Так как мне надлежало бы отвечать насчет «врагов народа»? Проклясть их и предать себя? Встать на защиту, не зная, в чем состоит вина? Ныне проще некуда. Особенно для вчерашних сверхортодоксов, листающих архивы. Они решают проблемы и угрызения способом «экономного мышления» Авенариуса или Маха, оставаясь все теми же ортодоксами, только наоборот.
Я не обладаю способностями по звону бокала определить, кто и какое вино пил из него десятилетие назад. Требовались опыт и знания. Их предстояло накопить. До обобщений было еще далеко.
Из партнеров моего берлинского заезда выделю В. Штофа, он был заведующим Экономическим отделом ЦК СЕПГ, П. Вернера, К. Ширдевана, Ф. Далема, О. Нушке. С ними встречался чаще других и позволял себе вести менее формальные разговоры. В обстановке всеобщей подозрительности и провокаций ростки доверия пробивались трудно и часто, не окрепнув, погибали. Бургомистр Фриденбург, по-моему, это был он, отчаявшись найти нормальный язык с нашими представителями, заявил: русским нужны рабы, а не друзья.
Некоторым, и не обязательно русским, – возможно. Но не всем и вовсе не большинству. Меня лично рабская преданность не привлекала, а психология подобострастия отталкивала. Именно тогда я крепко-накрепко усвоил мудрость откровения: если хочешь иметь друга, будь им.
На Унтер-ден-Линден, в центре улицы напротив Оперы, большой фанерный щит с портретом популярного в 40-х гг. советского писателя. Надпись: «Да здравствует Илья Эренбург, лучший друг немецкого народа!» Яснее ясного – перед вами образец ядовитого берлинского юмора. Естественно, «лучшего друга» не сыскать, чем человека, все годы войны звавшего: «Где встретишь немца, там его и убей!» Любого немца, без разбора.
Странно, никого это не колышет. Усердие превозмогает даже инстинкт. Обращаюсь в политотдел, что состоял при маршале В. И. Чуйкове:
– Неужели не понятен издевательский или саркастический смысл здравицы Илье Эренбургу? Это даже хуже, чем преподнесение Пику в честь партийного события гинекологического кресла.
– И более умные люди проезжали мимо щита с портретом, и ни у кого не возникало замечаний, – ответствует мне полковник весом пудов десяти.
Именно такие ревнители «дружбы» норовили в каждом восточногерманском городе иметь улицу Сталина и переулок Маяковского, а оперным театрам пришить имя М. Горького или кого-нибудь в этом роде. На месте городских парков, как в Магдебурге, появлялись «кладбища для советских граждан» и т. п. Умри, Денис, хуже не придумаешь. Так и рвалось сказать, переиначивая знаменитое восклицание.
На следующий, 1951 г. я с треском провалился с другой своей затеей.
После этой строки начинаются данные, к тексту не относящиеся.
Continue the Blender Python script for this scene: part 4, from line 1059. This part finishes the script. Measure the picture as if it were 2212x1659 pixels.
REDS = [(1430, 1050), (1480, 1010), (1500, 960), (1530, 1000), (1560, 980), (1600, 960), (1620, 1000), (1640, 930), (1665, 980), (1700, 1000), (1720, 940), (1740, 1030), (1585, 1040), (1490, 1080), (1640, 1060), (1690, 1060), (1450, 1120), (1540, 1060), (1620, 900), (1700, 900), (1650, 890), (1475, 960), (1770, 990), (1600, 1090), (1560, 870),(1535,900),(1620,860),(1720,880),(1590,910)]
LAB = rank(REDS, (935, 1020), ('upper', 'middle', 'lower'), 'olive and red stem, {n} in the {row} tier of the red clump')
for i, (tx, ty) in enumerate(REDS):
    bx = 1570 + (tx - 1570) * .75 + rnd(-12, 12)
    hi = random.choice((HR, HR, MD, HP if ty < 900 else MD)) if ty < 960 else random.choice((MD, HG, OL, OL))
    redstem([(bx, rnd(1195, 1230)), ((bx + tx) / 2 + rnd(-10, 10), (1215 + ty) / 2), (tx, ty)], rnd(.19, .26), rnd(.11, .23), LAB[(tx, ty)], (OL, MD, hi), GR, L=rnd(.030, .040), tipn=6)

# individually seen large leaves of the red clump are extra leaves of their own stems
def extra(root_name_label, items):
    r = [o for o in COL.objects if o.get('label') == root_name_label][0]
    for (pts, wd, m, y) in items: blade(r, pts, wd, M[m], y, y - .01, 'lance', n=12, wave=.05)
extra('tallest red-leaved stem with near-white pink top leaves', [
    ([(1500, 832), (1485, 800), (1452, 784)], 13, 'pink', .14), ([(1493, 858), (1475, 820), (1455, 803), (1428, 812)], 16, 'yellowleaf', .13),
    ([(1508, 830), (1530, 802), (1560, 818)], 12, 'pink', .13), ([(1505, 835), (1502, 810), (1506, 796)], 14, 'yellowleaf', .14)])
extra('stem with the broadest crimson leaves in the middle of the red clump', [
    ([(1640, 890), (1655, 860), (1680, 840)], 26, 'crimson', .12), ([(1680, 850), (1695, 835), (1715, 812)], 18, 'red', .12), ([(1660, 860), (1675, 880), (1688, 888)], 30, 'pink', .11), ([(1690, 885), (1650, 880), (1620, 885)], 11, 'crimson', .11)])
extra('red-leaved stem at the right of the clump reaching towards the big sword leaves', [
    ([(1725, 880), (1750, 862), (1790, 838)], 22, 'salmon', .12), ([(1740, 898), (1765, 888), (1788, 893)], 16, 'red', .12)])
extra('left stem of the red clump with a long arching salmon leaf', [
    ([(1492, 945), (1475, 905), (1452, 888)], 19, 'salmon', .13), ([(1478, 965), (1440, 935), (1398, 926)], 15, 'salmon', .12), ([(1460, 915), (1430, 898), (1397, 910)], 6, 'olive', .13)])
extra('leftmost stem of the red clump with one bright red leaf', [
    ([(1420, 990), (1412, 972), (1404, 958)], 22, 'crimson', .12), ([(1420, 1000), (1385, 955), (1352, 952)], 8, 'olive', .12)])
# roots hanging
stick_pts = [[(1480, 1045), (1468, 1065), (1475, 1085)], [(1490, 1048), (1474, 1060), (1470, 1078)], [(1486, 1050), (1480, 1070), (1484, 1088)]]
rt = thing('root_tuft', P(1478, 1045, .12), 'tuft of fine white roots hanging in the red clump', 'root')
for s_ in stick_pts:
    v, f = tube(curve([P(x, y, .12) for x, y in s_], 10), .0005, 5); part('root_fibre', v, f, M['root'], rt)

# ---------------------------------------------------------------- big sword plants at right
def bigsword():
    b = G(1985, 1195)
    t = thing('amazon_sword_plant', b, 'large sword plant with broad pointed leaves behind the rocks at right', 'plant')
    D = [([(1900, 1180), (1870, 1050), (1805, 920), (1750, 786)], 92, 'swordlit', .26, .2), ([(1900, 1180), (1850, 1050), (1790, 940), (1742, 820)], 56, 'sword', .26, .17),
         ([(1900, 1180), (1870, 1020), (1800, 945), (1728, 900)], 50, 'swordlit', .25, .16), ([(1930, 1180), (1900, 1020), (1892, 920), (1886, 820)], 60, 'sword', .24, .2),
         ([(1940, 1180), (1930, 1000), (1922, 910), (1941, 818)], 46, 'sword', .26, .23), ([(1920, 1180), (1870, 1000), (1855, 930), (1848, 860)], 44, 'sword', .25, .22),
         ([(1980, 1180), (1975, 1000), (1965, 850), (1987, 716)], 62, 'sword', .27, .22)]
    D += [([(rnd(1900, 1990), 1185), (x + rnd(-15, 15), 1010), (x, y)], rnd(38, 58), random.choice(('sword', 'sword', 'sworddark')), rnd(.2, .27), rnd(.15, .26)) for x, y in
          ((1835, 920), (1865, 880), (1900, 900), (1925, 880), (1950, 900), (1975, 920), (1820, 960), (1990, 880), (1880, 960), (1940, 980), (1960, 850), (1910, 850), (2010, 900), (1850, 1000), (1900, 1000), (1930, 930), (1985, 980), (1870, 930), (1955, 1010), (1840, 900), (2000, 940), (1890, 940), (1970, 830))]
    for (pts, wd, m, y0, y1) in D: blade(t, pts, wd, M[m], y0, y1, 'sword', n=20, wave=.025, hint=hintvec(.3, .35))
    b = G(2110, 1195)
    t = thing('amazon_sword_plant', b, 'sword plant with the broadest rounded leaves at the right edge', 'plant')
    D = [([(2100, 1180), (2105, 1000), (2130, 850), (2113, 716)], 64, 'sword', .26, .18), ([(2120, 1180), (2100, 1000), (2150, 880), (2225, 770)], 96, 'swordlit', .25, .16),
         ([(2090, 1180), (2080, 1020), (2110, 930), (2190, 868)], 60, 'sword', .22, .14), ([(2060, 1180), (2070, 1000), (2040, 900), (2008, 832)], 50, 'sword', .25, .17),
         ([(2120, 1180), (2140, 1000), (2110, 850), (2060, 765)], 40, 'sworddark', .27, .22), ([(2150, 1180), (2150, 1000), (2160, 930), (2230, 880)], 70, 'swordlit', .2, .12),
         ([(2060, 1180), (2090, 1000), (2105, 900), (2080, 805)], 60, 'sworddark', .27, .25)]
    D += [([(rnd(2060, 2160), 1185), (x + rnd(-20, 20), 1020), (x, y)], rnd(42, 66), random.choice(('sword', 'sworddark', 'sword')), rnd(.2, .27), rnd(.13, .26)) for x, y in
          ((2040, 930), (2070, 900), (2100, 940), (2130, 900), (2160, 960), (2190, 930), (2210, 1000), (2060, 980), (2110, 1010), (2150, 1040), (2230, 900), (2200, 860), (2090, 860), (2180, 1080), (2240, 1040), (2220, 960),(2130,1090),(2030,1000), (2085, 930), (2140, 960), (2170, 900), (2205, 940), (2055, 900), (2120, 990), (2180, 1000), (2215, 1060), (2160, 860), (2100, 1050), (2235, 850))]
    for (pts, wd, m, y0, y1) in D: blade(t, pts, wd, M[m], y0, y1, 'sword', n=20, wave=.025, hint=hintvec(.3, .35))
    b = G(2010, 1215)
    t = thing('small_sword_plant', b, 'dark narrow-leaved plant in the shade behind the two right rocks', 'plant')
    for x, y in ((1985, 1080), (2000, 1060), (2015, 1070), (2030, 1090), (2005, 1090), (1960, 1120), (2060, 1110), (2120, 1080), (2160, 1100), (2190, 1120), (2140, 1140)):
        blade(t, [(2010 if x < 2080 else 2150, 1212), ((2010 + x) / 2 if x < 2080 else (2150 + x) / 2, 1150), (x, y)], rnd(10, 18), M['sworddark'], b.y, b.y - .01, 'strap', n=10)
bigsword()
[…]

Восточный Берлин готовился принять гостей Всемирного молодежного фестиваля. Надо же мне было вылезти с предложением перестать сотрясать воздух заклинаниями в вечной дружбе, а вместо этого принять участие вместе с немцами в nape-другой воскресников на строительстве спортивных и прочих сооружений. Наши молодые сотрудники застоялись без полезного физического труда, солдаты были рады вырваться за ограду казарм, познакомиться с немецкими парнями и девушками.
– Вы отдаете себе отчет, куда тянете? У нас и без того голова болит за моральное здоровье коллективов. Это вам мало контактов с местным населением, по мне – их слишком много.
Полковник потребовал от меня удостоверение. Наверняка брал на заметку как подозрительный и ненадежный элемент. Где мне было знать, что политсократы готовили проект уникального приказа, который В. И. Чуйков вскоре и подмахнул, «О введении режима оккупации среди советских граждан». Ни до, ни после мировое правоведение ничего похожего не знало.
Пора, однако, обратиться к моим прямым служебным делам.
Ранней осенью 1950 г. в Люкенвальде собрались левые со всей Германии. Помимо коммунистов и узников нацизма здесь профсоюзные и молодежные лидеры. В президиуме политическое руководство ГДР во главе с В. Пиком, О. Гротеволем, В. Ульбрихтом. Присутствующих свело вместе решение о ремилитаризации ФРГ, неподдельная тревога за будущее немцев, которых сбивали на тропу войны.
Такие конференции, митинги, собрания проходили без числа на западе и востоке Германии. В каждой семье велись ожесточенные дебаты вокруг «немец, что дальше?». Из разрозненных протестов, озабоченностей, сомнений составится потом массовое движение «Без нас», которое доставило много треволнений в Бонне и Вашингтоне. Совещание в Люкенвальде не заслуживало бы отдельного упоминания, если бы…
Едва мы возвратились в Карлсхорст, нашу группу вызвал к себе политсоветник B. C. Семенов.